Furthermore, a positive unidirectional causality was identified from both GDP and GDP per capita to electricity consumption. Conversely, no causal relationship was found from electricity consumption to GDP or GDP per capita, and no significant causality was established between electricity consumption and other variables.

The study uncovers the complex causal relationships between electricity production and major macroeconomic indicators in Tajikistan. These findings offer a valuable addition to the academic discourse, offering insights that can inform policymakers and stakeholders. This understanding aids in the formulation of sustainable development strategies and the effective utilization of the country’s hydropower resources, albeit within realistic bounds.

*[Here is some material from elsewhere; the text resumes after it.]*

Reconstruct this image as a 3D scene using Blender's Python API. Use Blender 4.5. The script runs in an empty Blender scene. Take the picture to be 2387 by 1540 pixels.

Hydropower is a renewable energy source that generates electricity by harnessing the energy of flowing or falling water. As a clean and sustainable energy option, electricity from hydropower plays a crucial role in reducing reliance on fossil fuels, thereby contributing to mitigating climate change and promoting sustainable development goals.

While hydropower is considered a clean energy source, the construction of dams and reservoirs for hydropower projects can have significant environmental impacts. Therefore, the relationship between hydropower and sustainable development must carefully consider environmental sustainability and the conservation of natural resources.

By carefully managing the trade-offs and maximizing the benefits of hydropower development, Tajikistan can harness the potential of this renewable energy source to promote green growth and achieve sustainable development objectives.